_INFORMATION SHOWN:_
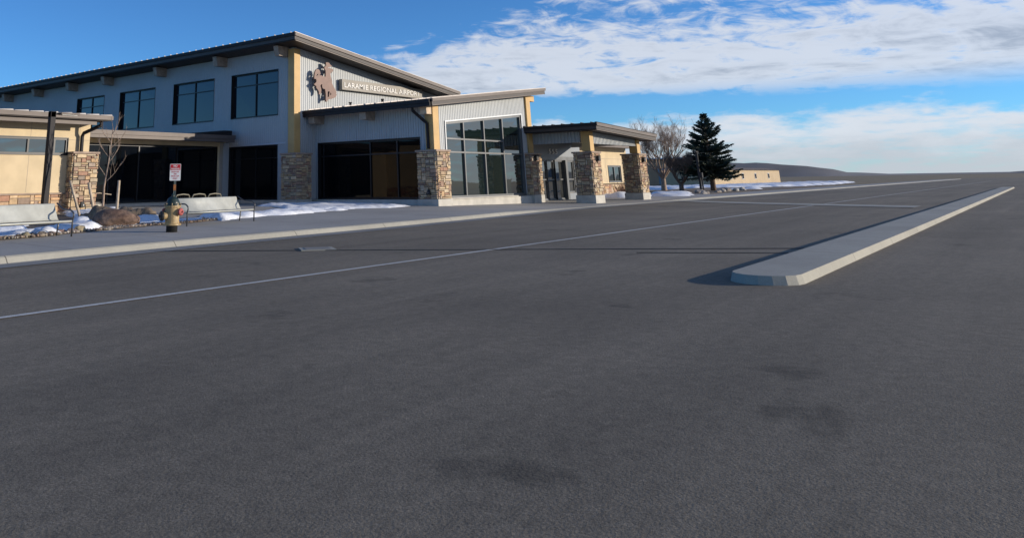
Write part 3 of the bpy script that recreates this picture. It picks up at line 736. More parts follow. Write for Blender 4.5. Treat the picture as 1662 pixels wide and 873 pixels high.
def em_pt(p):
    px, py = 495+p[0]/11.63, 95+p[1]/11.63
    d = RT2*((px-PPX)/FPX)-UP2*((py-PPY)/FPX)+FW; t = 28.66/d.y
    return (d.x*t, CAMZ+d.z*t)
cu = bpy.data.curves.new('bucking_horse_rider_emblem', 'CURVE'); cu.dimensions = '2D'; cu.fill_mode = 'BOTH'; cu.extrude = .04
for poly in [em]+holes:
    s = cu.splines.new('POLY'); s.points.add(len(poly)-1); s.use_cyclic_u = True
    for k, p in enumerate(poly):
        x, z = em_pt(p); s.points[k].co = (x-31.6, z-6.6, 0, 1)
tmp = bpy.data.objects.new('tmp', cu); COL.objects.link(tmp)
bpy.context.view_layer.update()
me = bpy.data.meshes.new_from_object(tmp.evaluated_get(bpy.context.evaluated_depsgraph_get()))
bpy.data.objects.remove(tmp)
me.materials.clear(); me.materials.append(emblem_m); me.name = 'bucking_horse_emblem'
E = thing('bucking_horse_emblem', 'brown cut-metal bucking horse and rider emblem on the upper gable wall', 'emblem', (31.6, 28.66, 6.6))
eo = bpy.data.objects.new('silhouette_plate', me); COL.objects.link(eo); eo.parent = E; eo.rotation_euler = (R(90), 0, 0)
for dx, dz in ((-.3, .1), (.2, -.2), (.25, .55)):
    q = MB(); q.tube([(31.6+dx, 28.7, 6.6+dz), (31.6+dx, 28.99, 6.6+dz)], .03, 6); q.build('standoff', bronze, E)

def text_mesh(body, font_size, extrude=.01):
    c = bpy.data.curves.new('t', 'FONT'); c.body = body; c.size = font_size; c.extrude = extrude; c.align_x = 'CENTER'; c.align_y = 'CENTER'; c.resolution_u = 3; c.offset = .003
    t = bpy.data.objects.new('t', c); COL.objects.link(t); bpy.context.view_layer.update()
    me = bpy.data.meshes.new_from_object(t.evaluated_get(bpy.context.evaluated_depsgraph_get())); bpy.data.objects.remove(t)
    return me
def put_text(name, body, size, loc, parent, m, width=None, rot=(R(90), 0, 0), extrude=.01, height=None):
    me = text_mesh(body, size, extrude); me.materials.clear(); me.materials.append(m)
    co = np.array([v.co for v in me.vertices])
    w = co[:, 0].max()-co[:, 0].min(); h = co[:, 1].max()-co[:, 1].min(); mid = (co.max(0)+co.min(0))/2
    sx = (width/w) if width else 1; syy = (height/h) if height else 1
    for v in me.vertices: v.co.x = (v.co.x-mid[0])*sx; v.co.y = (v.co.y-mid[1])*syy
    o = bpy.data.objects.new(name, me); COL.objects.link(o); o.location = loc; o.rotation_euler = rot
    if parent: o.parent = parent
    return o
SG = thing('name_sign', 'long grey name board with white capital letters under the sloping roof', 'sign', (36.5, 28.7, 6.25))
q = MB(); q.box(32.73, 40.35, 28.70, 28.93, 6.27, 6.86); q.build('sign_board', sign_panel, SG, bevel=.01)
for x in (33.5, 36.5, 39.5): B(x-.05, x+.05, 28.931, 28.995, 6.45, 6.7).build('mounting_bracket', bronze, SG)
put_text('lettering', 'LARAMIE REGIONAL AIRPORT', .4, (36.50-36.5, -.02, 6.545-6.25), SG, letter, width=7.2, height=.29, extrude=.008)
NUM = thing('house_number', 'pale house number 555 above the glass entrance doors', 'house number', (44.85, YD-.02, 2.8))
for k, dx in enumerate((-.42, 0, .42)):
    put_text('digit', '5', .4, (dx, -.015, .11), NUM, letter, width=.26, height=.30, extrude=.015)
def sconce(x, y, z, label):
    t = thing('wall_lamp', label, 'wall lamp', (x, y, z), 0, 'black wall lamps on the stone piers')
    q = MB(); q.box(-.09, .09, -.02, .005, -.15, .15); q.build('backplate', frame_m, t, world=False)
    q = MB(); q.box(-.11, .11, -.16, -.021, -.11, .13); q.hexa([(-.13, -.19, .131), (.13, -.19, .131), (.13, -.01, .131), (-.13, -.01, .131)], [(-.1, -.15, .17), (.1, -.15, .17), (.1, -.02, .17), (-.1, -.02, .17)])
    q.build('lamp_housing', frame_m, t, world=False, bevel=.006)
for x, y, z, lb in ((39.78, 20.93, 2.40, 'small black wall lamp on the stone pier beside the gable window'), (40.98, 17.95, 2.30, 'small black wall lamp on the front canopy pier nearest the doors'), (47.36, 17.95, 2.30, 'small black wall lamp on the farthest right canopy pier')):
    sconce(x, y, z, lb)
def outlet(x, y, z, nrm, label):
    t = thing('outlet_cover', label, 'outlet cover', (x, y, z), 0, 'dark outlet covers low on the stone piers')
    q = MB()
    if nrm == 'x': q.hexa([(-.10, -.12, -.1), (.0, -.12, -.1), (.0, .12, -.1), (-.10, .12, -.1)], [(-.03, -.06, .12), (.0, -.06, .12), (.0, .06, .12), (-.03, .06, .12)])
    else: q.hexa([(-.12, -.10, -.1), (.12, -.10, -.1), (.12, .0, -.1), (-.12, .0, -.1)], [(-.06, -.03, .12), (.06, -.03, .12), (.06, .0, .12), (-.06, .0, .12)])
    q.build('cover', black, t, world=False, bevel=.01)
    q = MB()
    if nrm == 'x': q.tube([(-.11, 0, -.02), (-.05, 0, -.02)], .035, 8)
    else: q.tube([(0, -.11, -.02), (0, -.05, -.02)], .035, 8)
    q.build('lid_knob', frame_grey, t, world=False)
outlet(30.34, 21.42, .80, 'x', 'dark outlet cover low on the shaded side of the vestibule pier')
outlet(17.78, 29.72, .58, 'y', 'dark outlet cover low on the sunlit pier behind the tree stakes')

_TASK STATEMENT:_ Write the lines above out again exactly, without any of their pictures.

_OUTPUT BELOW:_
Write part 3 of the bpy script that recreates this picture. It picks up at line 736. More parts follow. Write for Blender 4.5. Treat the picture as 1662 pixels wide and 873 pixels high.
def em_pt(p):
    px, py = 495+p[0]/11.63, 95+p[1]/11.63
    d = RT2*((px-PPX)/FPX)-UP2*((py-PPY)/FPX)+FW; t = 28.66/d.y
    return (d.x*t, CAMZ+d.z*t)
cu = bpy.data.curves.new('bucking_horse_rider_emblem', 'CURVE'); cu.dimensions = '2D'; cu.fill_mode = 'BOTH'; cu.extrude = .04
for poly in [em]+holes:
    s = cu.splines.new('POLY'); s.points.add(len(poly)-1); s.use_cyclic_u = True
    for k, p in enumerate(poly):
        x, z = em_pt(p); s.points[k].co = (x-31.6, z-6.6, 0, 1)
tmp = bpy.data.objects.new('tmp', cu); COL.objects.link(tmp)
bpy.context.view_layer.update()
me = bpy.data.meshes.new_from_object(tmp.evaluated_get(bpy.context.evaluated_depsgraph_get()))
bpy.data.objects.remove(tmp)
me.materials.clear(); me.materials.append(emblem_m); me.name = 'bucking_horse_emblem'
E = thing('bucking_horse_emblem', 'brown cut-metal bucking horse and rider emblem on the upper gable wall', 'emblem', (31.6, 28.66, 6.6))
eo = bpy.data.objects.new('silhouette_plate', me); COL.objects.link(eo); eo.parent = E; eo.rotation_euler = (R(90), 0, 0)
for dx, dz in ((-.3, .1), (.2, -.2), (.25, .55)):
    q = MB(); q.tube([(31.6+dx, 28.7, 6.6+dz), (31.6+dx, 28.99, 6.6+dz)], .03, 6); q.build('standoff', bronze, E)

def text_mesh(body, font_size, extrude=.01):
    c = bpy.data.curves.new('t', 'FONT'); c.body = body; c.size = font_size; c.extrude = extrude; c.align_x = 'CENTER'; c.align_y = 'CENTER'; c.resolution_u = 3; c.offset = .003
    t = bpy.data.objects.new('t', c); COL.objects.link(t); bpy.context.view_layer.update()
    me = bpy.data.meshes.new_from_object(t.evaluated_get(bpy.context.evaluated_depsgraph_get())); bpy.data.objects.remove(t)
    return me
def put_text(name, body, size, loc, parent, m, width=None, rot=(R(90), 0, 0), extrude=.01, height=None):
    me = text_mesh(body, size, extrude); me.materials.clear(); me.materials.append(m)
    co = np.array([v.co for v in me.vertices])
    w = co[:, 0].max()-co[:, 0].min(); h = co[:, 1].max()-co[:, 1].min(); mid = (co.max(0)+co.min(0))/2
    sx = (width/w) if width else 1; syy = (height/h) if height else 1
    for v in me.vertices: v.co.x = (v.co.x-mid[0])*sx; v.co.y = (v.co.y-mid[1])*syy
    o = bpy.data.objects.new(name, me); COL.objects.link(o); o.location = loc; o.rotation_euler = rot
    if parent: o.parent = parent
    return o
SG = thing('name_sign', 'long grey name board with white capital letters under the sloping roof', 'sign', (36.5, 28.7, 6.25))
q = MB(); q.box(32.73, 40.35, 28.70, 28.93, 6.27, 6.86); q.build('sign_board', sign_panel, SG, bevel=.01)
for x in (33.5, 36.5, 39.5): B(x-.05, x+.05, 28.931, 28.995, 6.45, 6.7).build('mounting_bracket', bronze, SG)
put_text('lettering', 'LARAMIE REGIONAL AIRPORT', .4, (36.50-36.5, -.02, 6.545-6.25), SG, letter, width=7.2, height=.29, extrude=.008)
NUM = thing('house_number', 'pale house number 555 above the glass entrance doors', 'house number', (44.85, YD-.02, 2.8))
for k, dx in enumerate((-.42, 0, .42)):
    put_text('digit', '5', .4, (dx, -.015, .11), NUM, letter, width=.26, height=.30, extrude=.015)
def sconce(x, y, z, label):
    t = thing('wall_lamp', label, 'wall lamp', (x, y, z), 0, 'black wall lamps on the stone piers')
    q = MB(); q.box(-.09, .09, -.02, .005, -.15, .15); q.build('backplate', frame_m, t, world=False)
    q = MB(); q.box(-.11, .11, -.16, -.021, -.11, .13); q.hexa([(-.13, -.19, .131), (.13, -.19, .131), (.13, -.01, .131), (-.13, -.01, .131)], [(-.1, -.15, .17), (.1, -.15, .17), (.1, -.02, .17), (-.1, -.02, .17)])
    q.build('lamp_housing', frame_m, t, world=False, bevel=.006)
for x, y, z, lb in ((39.78, 20.93, 2.40, 'small black wall lamp on the stone pier beside the gable window'), (40.98, 17.95, 2.30, 'small black wall lamp on the front canopy pier nearest the doors'), (47.36, 17.95, 2.30, 'small black wall lamp on the farthest right canopy pier')):
    sconce(x, y, z, lb)
def outlet(x, y, z, nrm, label):
    t = thing('outlet_cover', label, 'outlet cover', (x, y, z), 0, 'dark outlet covers low on the stone piers')
    q = MB()
    if nrm == 'x': q.hexa([(-.10, -.12, -.1), (.0, -.12, -.1), (.0, .12, -.1), (-.10, .12, -.1)], [(-.03, -.06, .12), (.0, -.06, .12), (.0, .06, .12), (-.03, .06, .12)])
    else: q.hexa([(-.12, -.10, -.1), (.12, -.10, -.1), (.12, .0, -.1), (-.12, .0, -.1)], [(-.06, -.03, .12), (.06, -.03, .12), (.06, .0, .12), (-.06, .0, .12)])
    q.build('cover', black, t, world=False, bevel=.01)
    q = MB()
    if nrm == 'x': q.tube([(-.11, 0, -.02), (-.05, 0, -.02)], .035, 8)
    else: q.tube([(0, -.11, -.02), (0, -.05, -.02)], .035, 8)
    q.build('lid_knob', frame_grey, t, world=False)
outlet(30.34, 21.42, .80, 'x', 'dark outlet cover low on the shaded side of the vestibule pier')
outlet(17.78, 29.72, .58, 'y', 'dark outlet cover low on the sunlit pier behind the tree stakes')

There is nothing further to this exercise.